You are attempting to redefine a word in a manner that is not consistent with its scholarly, historical or popular usages and insisting that everyone else is wrong to use the term in its standard manner.
I am not redefining anything.
For such an attempt to be valid it must offer a significant clarification over the previous usage, whereas yours simply obfuscates and necessitates cascading waves of pedantry and subjective nitpicking before one can even begin to address the topic in a common language.
Are you done with the insults? Got it all out of your system?
A quick sample of the term being used in an academic context, not simply 'misused' by ignorant people as you claim is the case:
[...]
The evidence says otherwise.
AFA started off as a wing of the German communist party. This is clearly not simply a "principle".
You have hundreds of groups worldwide using the name Antifa that share many of the same goals, use similar insignia, organise conferences and offer cooperation and support with this network and try to encourage increasing number of people to join them.
Yet referring to any of them as Antifa is "wrong" simply because you say so?
None of the articles you quote discuss the nature of Antifa, or how or why it is a political movement or organisation, they simply assume that it is without any further examination of that premise.

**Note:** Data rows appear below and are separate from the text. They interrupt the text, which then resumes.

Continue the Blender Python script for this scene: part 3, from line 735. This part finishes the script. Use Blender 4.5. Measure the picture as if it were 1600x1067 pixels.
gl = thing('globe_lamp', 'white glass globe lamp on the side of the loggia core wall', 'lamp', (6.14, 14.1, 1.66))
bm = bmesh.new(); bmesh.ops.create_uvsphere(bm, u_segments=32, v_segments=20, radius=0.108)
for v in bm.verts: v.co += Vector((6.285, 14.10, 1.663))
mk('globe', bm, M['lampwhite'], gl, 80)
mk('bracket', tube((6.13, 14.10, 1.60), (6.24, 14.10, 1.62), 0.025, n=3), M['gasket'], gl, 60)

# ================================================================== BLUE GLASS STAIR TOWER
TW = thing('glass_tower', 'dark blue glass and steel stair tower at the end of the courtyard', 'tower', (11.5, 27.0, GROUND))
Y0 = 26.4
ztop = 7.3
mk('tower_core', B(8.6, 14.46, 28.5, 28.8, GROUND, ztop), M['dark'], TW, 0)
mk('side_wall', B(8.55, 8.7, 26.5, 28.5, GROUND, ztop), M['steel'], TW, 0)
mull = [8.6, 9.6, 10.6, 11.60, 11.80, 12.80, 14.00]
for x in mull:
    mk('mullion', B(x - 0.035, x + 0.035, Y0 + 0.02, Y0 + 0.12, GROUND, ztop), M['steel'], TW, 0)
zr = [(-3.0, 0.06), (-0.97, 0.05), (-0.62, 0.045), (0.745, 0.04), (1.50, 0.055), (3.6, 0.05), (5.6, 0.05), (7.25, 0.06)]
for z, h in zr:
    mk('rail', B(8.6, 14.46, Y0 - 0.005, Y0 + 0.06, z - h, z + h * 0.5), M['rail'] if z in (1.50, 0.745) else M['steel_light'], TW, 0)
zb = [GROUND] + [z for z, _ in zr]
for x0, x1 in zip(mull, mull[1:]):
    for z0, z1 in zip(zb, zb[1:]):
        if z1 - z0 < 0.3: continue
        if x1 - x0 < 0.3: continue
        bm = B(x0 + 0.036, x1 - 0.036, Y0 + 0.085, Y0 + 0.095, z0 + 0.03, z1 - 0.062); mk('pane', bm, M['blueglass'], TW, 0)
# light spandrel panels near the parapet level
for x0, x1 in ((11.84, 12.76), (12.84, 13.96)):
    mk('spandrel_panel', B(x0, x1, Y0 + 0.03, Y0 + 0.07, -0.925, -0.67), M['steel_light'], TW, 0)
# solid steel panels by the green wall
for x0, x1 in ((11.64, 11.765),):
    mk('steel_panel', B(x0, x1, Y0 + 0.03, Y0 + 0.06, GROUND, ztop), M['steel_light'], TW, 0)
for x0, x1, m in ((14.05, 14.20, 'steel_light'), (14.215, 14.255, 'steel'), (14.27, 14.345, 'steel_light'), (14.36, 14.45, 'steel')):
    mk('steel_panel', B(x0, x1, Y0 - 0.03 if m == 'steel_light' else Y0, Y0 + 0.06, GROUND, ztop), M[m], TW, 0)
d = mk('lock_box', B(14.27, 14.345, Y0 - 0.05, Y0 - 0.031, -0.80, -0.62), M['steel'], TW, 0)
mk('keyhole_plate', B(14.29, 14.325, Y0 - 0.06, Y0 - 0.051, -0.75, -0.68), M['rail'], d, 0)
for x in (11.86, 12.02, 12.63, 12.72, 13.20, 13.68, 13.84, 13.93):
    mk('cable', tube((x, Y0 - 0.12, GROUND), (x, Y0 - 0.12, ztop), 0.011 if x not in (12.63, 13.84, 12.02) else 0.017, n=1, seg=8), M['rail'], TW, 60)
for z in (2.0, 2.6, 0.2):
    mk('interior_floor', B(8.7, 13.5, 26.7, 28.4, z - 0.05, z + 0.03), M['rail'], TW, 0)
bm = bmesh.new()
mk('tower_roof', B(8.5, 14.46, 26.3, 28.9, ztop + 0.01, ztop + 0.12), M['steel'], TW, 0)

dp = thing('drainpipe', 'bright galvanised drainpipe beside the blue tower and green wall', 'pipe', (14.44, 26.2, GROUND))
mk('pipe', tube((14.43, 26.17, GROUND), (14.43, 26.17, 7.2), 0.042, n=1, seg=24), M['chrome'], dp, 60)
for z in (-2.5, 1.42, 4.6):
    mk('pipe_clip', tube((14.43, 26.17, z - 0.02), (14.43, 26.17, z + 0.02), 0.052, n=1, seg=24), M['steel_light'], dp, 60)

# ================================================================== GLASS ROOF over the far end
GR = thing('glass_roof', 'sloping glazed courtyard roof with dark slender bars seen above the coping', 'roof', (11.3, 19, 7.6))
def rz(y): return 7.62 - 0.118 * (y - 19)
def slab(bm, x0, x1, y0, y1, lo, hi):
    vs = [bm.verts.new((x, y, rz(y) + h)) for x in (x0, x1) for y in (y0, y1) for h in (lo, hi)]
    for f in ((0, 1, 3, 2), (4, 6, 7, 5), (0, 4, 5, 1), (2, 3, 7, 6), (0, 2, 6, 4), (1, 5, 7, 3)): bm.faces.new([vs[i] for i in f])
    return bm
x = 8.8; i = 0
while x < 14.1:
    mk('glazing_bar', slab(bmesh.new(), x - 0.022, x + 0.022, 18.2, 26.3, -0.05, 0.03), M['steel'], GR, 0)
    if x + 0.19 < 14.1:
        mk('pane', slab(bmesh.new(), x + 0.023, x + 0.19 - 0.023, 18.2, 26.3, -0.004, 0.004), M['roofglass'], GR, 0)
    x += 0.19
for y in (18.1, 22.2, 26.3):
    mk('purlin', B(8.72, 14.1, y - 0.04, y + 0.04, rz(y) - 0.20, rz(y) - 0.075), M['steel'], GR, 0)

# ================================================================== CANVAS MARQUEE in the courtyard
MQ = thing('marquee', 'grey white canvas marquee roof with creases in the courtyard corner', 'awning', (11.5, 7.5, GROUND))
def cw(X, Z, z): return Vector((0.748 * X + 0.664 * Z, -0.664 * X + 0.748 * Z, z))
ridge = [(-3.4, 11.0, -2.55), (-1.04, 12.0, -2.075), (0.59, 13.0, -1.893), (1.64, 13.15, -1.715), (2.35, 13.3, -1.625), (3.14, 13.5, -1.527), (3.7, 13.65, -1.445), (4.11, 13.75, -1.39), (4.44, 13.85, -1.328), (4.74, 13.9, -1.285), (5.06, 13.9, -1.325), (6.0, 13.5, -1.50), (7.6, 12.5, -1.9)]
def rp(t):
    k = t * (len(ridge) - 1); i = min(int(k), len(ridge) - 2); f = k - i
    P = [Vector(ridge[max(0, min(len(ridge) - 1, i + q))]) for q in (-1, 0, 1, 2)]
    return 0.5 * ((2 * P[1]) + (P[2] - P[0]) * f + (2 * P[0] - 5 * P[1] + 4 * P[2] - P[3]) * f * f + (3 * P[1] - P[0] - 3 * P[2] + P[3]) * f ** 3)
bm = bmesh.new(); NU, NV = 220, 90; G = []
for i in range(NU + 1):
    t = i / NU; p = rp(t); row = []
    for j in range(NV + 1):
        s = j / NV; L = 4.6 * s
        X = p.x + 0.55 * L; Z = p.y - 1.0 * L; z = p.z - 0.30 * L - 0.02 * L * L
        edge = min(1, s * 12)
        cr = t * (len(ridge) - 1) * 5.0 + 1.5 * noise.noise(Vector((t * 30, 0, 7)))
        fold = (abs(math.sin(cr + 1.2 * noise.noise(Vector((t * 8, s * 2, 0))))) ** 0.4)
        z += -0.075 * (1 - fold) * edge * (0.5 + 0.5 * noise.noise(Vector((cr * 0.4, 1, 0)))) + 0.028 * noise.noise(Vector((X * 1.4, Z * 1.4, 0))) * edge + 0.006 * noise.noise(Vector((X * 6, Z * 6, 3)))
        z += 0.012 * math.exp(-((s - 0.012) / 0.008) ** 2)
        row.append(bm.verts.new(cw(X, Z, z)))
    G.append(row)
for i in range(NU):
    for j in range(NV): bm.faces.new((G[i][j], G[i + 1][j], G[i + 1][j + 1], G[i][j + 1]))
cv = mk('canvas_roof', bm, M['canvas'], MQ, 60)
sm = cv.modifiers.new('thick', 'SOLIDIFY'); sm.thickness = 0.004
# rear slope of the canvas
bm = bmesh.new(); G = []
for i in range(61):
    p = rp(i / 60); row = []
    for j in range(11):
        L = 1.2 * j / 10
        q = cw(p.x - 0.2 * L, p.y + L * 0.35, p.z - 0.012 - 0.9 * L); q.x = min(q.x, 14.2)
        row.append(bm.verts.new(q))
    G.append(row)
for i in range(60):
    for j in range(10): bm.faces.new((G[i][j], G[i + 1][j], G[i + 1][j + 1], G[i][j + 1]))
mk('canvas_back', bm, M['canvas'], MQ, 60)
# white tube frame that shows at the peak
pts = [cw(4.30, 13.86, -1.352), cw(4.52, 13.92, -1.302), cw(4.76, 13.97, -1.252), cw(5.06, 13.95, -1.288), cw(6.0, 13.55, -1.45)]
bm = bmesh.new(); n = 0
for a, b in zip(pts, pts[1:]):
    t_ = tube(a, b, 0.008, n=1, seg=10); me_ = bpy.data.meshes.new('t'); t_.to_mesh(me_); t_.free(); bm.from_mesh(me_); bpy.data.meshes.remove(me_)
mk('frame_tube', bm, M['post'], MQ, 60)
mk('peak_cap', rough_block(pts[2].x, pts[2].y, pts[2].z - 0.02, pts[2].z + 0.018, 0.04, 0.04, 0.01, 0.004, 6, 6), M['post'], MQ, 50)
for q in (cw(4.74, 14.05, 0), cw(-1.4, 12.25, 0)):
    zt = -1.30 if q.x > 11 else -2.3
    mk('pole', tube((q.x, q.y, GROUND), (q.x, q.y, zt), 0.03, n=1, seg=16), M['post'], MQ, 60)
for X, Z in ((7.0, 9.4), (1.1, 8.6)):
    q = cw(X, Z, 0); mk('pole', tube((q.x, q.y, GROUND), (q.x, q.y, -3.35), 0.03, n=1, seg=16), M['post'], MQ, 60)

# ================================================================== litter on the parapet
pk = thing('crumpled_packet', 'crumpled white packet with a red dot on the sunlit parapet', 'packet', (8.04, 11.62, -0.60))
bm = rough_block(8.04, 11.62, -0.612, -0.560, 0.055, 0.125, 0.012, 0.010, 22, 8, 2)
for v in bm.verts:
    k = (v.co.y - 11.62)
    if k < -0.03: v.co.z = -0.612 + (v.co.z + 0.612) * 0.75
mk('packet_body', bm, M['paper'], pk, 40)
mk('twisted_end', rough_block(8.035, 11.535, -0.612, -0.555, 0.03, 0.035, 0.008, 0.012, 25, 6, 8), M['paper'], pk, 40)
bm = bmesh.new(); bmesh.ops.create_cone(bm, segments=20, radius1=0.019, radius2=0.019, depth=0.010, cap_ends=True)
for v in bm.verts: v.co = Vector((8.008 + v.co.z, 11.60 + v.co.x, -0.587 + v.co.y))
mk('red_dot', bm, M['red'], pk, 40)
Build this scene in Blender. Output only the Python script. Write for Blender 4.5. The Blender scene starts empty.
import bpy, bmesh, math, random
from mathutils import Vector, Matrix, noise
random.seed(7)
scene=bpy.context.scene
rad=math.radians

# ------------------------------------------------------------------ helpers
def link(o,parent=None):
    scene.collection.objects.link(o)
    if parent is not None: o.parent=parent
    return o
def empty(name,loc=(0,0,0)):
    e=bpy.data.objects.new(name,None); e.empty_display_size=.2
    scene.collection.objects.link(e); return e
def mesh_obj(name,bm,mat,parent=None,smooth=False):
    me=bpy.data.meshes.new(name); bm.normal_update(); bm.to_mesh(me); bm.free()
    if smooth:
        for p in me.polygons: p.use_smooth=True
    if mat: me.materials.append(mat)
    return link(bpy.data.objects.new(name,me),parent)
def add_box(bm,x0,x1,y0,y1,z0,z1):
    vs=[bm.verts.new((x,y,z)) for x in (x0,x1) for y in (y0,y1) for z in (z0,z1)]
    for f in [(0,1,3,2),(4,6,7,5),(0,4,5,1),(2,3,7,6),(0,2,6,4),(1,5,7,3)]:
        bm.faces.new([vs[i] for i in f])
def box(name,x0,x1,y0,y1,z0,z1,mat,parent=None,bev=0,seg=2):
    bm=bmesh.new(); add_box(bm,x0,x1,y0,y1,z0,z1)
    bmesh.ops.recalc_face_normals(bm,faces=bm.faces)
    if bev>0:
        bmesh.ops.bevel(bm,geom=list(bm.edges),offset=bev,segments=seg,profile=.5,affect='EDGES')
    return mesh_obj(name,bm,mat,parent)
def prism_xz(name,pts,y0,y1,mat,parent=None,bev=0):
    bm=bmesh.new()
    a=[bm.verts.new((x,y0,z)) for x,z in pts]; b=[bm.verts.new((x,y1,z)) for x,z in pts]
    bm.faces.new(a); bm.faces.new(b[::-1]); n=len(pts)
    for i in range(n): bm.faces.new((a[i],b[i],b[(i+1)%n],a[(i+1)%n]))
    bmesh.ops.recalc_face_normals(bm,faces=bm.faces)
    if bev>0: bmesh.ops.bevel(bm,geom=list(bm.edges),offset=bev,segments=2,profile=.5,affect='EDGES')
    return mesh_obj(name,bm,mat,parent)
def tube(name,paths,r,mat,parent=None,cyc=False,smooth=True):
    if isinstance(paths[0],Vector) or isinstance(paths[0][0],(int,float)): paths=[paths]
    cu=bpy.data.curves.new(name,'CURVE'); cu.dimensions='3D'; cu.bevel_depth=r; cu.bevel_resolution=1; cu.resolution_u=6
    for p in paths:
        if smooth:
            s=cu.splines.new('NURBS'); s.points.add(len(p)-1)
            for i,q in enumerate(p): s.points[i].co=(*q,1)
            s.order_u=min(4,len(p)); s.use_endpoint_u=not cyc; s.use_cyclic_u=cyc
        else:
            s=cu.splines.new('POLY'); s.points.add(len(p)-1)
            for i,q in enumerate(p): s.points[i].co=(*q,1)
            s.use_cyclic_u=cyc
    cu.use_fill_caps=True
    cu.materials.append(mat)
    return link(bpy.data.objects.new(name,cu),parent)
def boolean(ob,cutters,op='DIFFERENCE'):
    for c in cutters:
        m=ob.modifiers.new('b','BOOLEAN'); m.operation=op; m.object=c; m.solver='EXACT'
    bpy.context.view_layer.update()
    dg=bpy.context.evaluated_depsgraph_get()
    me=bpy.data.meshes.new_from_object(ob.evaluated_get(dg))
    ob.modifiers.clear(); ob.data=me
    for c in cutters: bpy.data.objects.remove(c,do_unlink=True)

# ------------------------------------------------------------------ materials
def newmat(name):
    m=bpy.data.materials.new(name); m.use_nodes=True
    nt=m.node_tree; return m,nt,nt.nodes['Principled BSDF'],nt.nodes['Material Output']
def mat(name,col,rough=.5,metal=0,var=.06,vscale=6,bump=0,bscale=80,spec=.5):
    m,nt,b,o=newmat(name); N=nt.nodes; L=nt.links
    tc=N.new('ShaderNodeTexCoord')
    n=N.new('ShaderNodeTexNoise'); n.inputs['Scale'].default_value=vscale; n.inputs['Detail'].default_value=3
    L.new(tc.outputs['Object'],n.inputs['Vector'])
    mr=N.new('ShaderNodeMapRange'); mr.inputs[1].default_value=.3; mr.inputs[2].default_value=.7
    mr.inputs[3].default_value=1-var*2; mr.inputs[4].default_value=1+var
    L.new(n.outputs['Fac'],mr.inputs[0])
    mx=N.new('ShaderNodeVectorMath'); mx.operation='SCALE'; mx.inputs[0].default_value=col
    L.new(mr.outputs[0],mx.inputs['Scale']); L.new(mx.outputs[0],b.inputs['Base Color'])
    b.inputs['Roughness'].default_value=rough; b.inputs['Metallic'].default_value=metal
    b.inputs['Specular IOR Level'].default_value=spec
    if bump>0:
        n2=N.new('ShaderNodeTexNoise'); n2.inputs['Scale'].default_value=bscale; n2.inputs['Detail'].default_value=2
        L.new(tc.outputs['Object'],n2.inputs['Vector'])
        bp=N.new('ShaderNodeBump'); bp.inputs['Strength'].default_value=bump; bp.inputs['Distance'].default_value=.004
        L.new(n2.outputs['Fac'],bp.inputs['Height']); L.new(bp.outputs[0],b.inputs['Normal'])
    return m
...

Also, did you miss entirely that one your own sources says in its abstract that "
[d]epending on local contexts and politics, antifa can variously be described as a kind of ideology, an identity, a tendency or milieu, or an activity of self-defense."
I would have been prepared to discuss the subject further, but since you already mentioned that you intensely dislike these kinds of "quibbles" and consider my entire argument to be nothing more than arbitrary pedantery, I question how productive such a discussion is going to be.